Is a painting art, yes. Is a photograph art? Yes, but this was not always considered the case, especially in the formative days of photography. Many painters felt threatened by the spectre of this new technology, especially when it threatened many artists livelyhoods, who up until then earned a pretty penny from Royal Commissions. If only Vincent Van Gogh had a crystal ball. In fact according to the David Hockney and Falco thesis a camera obscura, the forerunner to the principle design feature of the camera itself, was used to recreate photo realistic images rendered in oils on large canvases. (For further reading google : Secret Knowledge, the David Hockney and Falco thesis). Many artists including the Realist French artist Edgar Degas was influenced by the new technology, applying cropping techniques first used in photography and applied them to his paintings.

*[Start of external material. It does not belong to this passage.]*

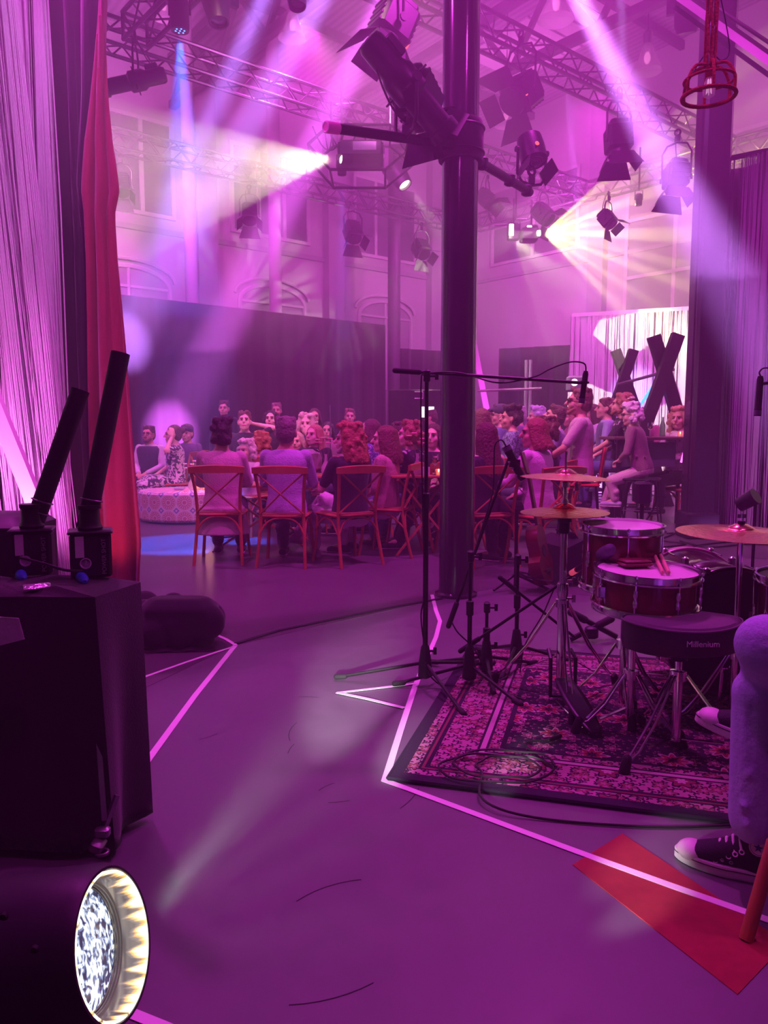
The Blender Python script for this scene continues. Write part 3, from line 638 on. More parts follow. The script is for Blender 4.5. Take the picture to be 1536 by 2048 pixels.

Technology, creates both evolution and revolution, and is all prevasive, being felt throughout society and the world, time and time again, throughout history, sweeping people up along for the ride, while sweeping others aside in it's wake, for better and for worse.

With art and technology, however at the end of the day, you still have a choice, as to how much you embrace the current technology, especially as it presently applies to photography. I choose to embrace digital photography and all the tools and all the possibilities it offers, including the photographic software, although I still haven't worked out how to get rid of the jaggies, as my shots are testiment to, but that is more about knowledge than technique. And there lies the rub - technique. For me it's all about technique at the end of the day, because you can hand the most expensive camera to a complete novice and still get terrible amateurish results, (to my mind a professional is an amateur who never gave up). And like wise you can give a professional a cheap camera and still get stunning creative, innovative results.

The photographer still has to use his or her knowledge and experience to set the camera correctly as far as exposure, colour temperature, shutter speed, aperture, film ISO etc, etc, then decide where to stand in relation to the light, to position high or low, not to mention select the lens and the focal length. And then there is the small matter of timing as Henri Cartier Bresson knows all too well, although motor drives have taken the sting out of that small matter. And then the final ingredient and the most important of all in my book, before you get your digital image anywhere near a post software editing programme is that old chestnut of lady luck, and no amount of technology will alter that outcome (although give the Quantum Physicists enough time!!!)

But still there is room for the purists, God bless them, the champions of analogue film and all it's potential scratches and inherent grain structure, not to mention the joy of sending off a roll of film and waiting and hour (it wasn't always that short a time) for the results. I will grant you that film still has a much better shelf life. The analogue purists will then be happy to join the vinyl record champions of the world, with all the audible scratches and earthy sounds, and join the people who prefer to let the world know what they have been up to, by writing a letter using the good old pen and paper and sending it in the post to be delivered the good old way, the way they remembered, now was it by horse, or cart, no I think it was by courier pigeon no that was before the car, ah you know what I mean, before all the changes. That reminds me of a saying by the Futurist, Alvin Tofler, now how did it go?

Someone once said that, "nothing is more permanent than change" What I'm really trying to say is the world is big enough for both, the old and the new, the analogue and the digital, including photographic editing software, but most importantly we need the old ways, in order to appreciate the new ways.

As far as photos being supposed to show exactly what happened when the picture was taken, you could argue that either side of the aircraft photograph being taken in level flight, it did a barrel roll, so how is that representative of what happened? I think video or motion pictures are more representative of what happened in a linear sense, although editing is still a possibility in distorting the apparent truth. Look no further than the JFK assasination, witnessed by hundreds of people, filmed and photographed from various angles, representative of an event that to this day cannot still be agreed upon as to exactly what happened. For that matter would the Warren Commission have preferred a sharp crisp digital image over a grainy film still or 8mm film frame, I wonder, but 8mm in the hands of a member of the public, was cutting edge at the time.    

Now where was I. Ah yes the art question. For me art has alot in common with what is considered obscene, in that people don't necessarily know what it looks like, but recognise it when they see it. The beauty is in the eye of the beholder. Is it art? Who knows, I'll let the viewer decide.